Notice that he doesn’t say “You need to repent so that the kingdom of God can come near.” He simply says “the kingdom of heaven has come near.” It is already here! John is proclaiming a new reality! He’s proclaiming that Jesus is coming, that the peace that is depicted in Isaiah is possible, that the type of peace that goes against all our earthly expectations has been made possible through Christ and that we are invited into this peace and this community freely because God loves us so much. He’s proclaiming that this peace, this promise, this love is not contingent on us, but is freely given to us by a God who will never stop loving us, by a God that wants us to live in peace and community together.
And, into that gift of grace, John also invites all of us to repent. This invitation to repent might feel scary, but it’s actually life-giving good news. In Greek, the word repent literally means to change one’s mind, and biblical scholars tend to think of it more broadly as a complete reversal, as a total reorientation. By saying “Repent! The kingdom of God has come near,” John is saying Christ is coming to do a new thing, Christ is coming to turn the world upside down and we are invited to participate in it. We are invited to completely reorient ourselves, to turn away from the way the world seeks to separate us and turn toward the peace Christ calls us into. We are invited to turn away from echo chambers and turn toward genuine community. We are invited to recognize what one of the other great prophets of our time MLK Jr said: that peace isn’t the absence of tension, but the presence of justice. The peace Isaiah foretold isn’t a peace where the lambs lie with the lambs and the wolves lie with the wolves and they continue on in their separate ways. That type of false, shallow peace is certainly easier to imagine in our world today, but it isn’t the body of Christ.
No, instead in our Gospel today, we are invited to listen for voices where we least expect them, to set down our blame long enough for God to hold up a mirror to us, to choose curiosity and community over convenience.

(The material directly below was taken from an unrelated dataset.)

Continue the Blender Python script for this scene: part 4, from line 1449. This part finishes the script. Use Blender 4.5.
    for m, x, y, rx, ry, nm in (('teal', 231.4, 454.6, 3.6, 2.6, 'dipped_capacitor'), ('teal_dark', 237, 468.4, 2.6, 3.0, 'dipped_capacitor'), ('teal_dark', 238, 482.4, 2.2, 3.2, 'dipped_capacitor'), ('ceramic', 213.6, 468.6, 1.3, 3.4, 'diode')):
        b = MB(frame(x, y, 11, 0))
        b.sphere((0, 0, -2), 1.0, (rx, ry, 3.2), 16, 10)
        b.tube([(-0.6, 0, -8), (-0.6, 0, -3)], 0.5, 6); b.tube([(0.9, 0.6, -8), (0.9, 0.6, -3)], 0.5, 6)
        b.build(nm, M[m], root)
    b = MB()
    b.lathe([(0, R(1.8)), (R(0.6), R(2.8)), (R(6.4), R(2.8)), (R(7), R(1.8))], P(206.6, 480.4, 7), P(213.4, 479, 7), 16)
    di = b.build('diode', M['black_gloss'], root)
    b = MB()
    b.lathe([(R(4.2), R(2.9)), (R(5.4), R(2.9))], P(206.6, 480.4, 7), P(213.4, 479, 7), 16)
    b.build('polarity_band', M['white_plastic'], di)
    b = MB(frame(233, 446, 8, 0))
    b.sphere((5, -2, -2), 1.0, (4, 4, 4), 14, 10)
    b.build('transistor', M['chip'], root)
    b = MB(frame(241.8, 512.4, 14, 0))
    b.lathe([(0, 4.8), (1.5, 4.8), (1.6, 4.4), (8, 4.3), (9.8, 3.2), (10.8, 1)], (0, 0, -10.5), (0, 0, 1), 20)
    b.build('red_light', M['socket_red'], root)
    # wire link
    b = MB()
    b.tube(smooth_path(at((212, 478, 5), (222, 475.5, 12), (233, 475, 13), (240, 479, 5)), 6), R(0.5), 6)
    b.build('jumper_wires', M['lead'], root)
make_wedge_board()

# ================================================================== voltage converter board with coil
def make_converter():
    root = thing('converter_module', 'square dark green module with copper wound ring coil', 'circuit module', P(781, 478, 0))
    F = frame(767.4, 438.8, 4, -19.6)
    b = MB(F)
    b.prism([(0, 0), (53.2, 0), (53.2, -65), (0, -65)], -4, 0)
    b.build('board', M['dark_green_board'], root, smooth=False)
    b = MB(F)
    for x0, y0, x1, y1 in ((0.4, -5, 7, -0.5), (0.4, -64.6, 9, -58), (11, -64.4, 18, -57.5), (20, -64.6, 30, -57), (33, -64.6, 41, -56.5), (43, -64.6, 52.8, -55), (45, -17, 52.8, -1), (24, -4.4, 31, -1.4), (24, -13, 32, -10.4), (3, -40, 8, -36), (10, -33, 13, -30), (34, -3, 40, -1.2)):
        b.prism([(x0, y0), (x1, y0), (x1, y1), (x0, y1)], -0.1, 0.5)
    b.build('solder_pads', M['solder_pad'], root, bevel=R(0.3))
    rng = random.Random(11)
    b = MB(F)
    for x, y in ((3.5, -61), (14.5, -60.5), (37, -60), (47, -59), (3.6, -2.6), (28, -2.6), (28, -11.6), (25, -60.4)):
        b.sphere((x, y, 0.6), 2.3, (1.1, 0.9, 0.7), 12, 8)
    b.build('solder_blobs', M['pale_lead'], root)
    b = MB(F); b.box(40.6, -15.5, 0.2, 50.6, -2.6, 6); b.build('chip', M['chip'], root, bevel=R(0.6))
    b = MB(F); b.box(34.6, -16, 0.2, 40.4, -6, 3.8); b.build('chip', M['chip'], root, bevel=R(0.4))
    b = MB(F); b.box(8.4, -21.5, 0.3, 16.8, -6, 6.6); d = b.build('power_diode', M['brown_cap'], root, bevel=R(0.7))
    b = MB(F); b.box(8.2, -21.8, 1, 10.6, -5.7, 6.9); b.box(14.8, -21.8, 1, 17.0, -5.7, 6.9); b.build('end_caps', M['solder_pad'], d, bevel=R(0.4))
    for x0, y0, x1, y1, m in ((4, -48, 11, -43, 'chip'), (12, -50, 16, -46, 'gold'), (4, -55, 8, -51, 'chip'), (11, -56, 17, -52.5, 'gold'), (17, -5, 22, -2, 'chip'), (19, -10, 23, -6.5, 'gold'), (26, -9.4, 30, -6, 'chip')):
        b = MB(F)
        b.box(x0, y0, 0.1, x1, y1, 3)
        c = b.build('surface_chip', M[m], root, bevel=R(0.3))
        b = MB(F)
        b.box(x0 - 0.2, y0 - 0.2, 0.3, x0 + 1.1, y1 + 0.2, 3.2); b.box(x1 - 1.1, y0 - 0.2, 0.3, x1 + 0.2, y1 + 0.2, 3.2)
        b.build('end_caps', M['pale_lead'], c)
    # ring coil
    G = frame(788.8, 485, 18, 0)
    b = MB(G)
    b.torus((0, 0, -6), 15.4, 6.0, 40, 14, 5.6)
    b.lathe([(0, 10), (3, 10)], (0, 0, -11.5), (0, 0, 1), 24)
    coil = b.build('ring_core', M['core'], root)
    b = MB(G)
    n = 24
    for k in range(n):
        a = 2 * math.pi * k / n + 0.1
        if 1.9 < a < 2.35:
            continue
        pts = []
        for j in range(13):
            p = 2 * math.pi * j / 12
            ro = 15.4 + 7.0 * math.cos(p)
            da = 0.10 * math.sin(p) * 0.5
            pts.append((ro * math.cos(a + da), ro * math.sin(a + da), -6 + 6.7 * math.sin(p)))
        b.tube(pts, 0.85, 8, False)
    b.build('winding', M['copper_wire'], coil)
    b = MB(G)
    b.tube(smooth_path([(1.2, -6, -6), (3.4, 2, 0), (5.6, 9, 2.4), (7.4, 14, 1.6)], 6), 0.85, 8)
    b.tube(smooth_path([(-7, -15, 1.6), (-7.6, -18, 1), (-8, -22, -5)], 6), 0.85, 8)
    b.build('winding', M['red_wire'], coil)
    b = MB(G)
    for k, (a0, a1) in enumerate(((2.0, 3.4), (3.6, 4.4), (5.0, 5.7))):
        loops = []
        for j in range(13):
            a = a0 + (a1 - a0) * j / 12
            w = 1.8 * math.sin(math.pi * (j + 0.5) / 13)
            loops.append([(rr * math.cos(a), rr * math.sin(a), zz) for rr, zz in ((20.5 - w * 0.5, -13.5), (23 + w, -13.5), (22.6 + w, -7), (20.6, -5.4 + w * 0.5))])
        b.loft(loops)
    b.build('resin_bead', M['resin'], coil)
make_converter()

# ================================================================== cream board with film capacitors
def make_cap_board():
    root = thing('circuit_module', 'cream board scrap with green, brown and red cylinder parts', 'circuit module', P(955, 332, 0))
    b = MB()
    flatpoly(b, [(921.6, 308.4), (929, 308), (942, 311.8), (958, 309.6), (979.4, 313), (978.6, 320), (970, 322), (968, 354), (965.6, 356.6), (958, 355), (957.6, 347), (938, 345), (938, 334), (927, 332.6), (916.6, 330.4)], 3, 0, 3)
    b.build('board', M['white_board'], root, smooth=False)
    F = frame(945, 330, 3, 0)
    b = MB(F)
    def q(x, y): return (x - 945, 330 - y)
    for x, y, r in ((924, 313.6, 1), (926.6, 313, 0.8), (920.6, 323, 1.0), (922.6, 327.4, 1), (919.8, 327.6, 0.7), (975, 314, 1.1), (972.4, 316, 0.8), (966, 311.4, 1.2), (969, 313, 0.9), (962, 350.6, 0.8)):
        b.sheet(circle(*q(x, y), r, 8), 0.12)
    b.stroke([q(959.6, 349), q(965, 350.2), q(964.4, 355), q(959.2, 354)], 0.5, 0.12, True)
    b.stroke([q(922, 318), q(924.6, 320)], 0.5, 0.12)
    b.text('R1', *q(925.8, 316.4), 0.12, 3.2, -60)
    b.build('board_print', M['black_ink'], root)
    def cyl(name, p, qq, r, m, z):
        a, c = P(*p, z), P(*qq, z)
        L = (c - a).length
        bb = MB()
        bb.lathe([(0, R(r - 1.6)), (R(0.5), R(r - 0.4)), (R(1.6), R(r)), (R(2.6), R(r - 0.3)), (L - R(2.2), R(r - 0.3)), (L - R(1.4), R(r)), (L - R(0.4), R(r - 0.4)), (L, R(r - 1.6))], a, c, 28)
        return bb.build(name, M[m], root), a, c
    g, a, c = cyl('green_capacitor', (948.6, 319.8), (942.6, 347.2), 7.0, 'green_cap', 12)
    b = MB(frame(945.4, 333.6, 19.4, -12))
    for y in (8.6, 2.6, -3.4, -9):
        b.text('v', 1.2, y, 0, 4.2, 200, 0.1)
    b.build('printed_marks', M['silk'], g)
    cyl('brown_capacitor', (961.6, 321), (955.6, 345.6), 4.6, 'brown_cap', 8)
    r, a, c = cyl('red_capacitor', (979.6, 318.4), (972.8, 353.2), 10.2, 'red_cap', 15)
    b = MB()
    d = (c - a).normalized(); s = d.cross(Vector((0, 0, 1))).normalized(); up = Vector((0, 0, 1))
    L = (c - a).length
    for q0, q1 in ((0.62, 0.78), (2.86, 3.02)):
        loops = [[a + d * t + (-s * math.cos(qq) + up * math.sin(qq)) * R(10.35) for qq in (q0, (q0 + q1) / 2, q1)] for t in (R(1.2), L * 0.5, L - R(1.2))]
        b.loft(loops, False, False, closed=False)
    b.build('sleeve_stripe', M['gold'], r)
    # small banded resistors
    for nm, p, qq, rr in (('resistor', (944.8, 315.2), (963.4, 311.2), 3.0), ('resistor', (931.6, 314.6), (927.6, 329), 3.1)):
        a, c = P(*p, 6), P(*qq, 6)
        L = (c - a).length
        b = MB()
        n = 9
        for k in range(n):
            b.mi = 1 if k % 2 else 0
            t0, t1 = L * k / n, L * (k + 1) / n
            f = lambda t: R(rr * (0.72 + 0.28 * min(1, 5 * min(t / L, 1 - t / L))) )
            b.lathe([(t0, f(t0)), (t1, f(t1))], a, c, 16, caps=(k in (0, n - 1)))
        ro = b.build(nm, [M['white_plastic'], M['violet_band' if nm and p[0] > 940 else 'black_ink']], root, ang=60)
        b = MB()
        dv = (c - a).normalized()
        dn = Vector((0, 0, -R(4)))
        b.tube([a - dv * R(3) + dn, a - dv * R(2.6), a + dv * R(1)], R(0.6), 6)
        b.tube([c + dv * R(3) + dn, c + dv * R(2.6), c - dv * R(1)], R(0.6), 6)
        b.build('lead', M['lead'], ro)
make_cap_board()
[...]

We are invited to be like the crowd who heard the voice of John the Baptist crying out not in the halls of power they expected, but in the wilderness, who stepped out of their comfort zone, who left behind their routines and expectations, and met him at the water. Who at the water through baptism formed an entirely new community, a community that we welcome Nya and Taj into today, a community where we’re invited to practice the ethics of peace each and every Sunday as we eat together at God’s table, where there is enough room for all.
On this peace Sunday, we are reminded that the peace Isaiah offers isn’t passive. It doesn’t simply happen. It’s a peace born from repentance, from justice, from choosing community over comfort. It’s a peace that trusts God is already transforming our small acts into the future Isaiah dared to envision. And that’s why John the Baptist’s shrill voice in the wilderness, as unexpected as it seems, is the perfect image of peace.
So as we go throughout this week, may we hear John’s cry not as condemnation but as an invitation – an invitation to step out of our own expectations and into the body of Christ. For today we are reminded that the kingdom of heaven has come near. Christ is drawing us into a new world, a world where the calf and the lion live joyously together. May we have the courage to turn toward this new world, together. Amen.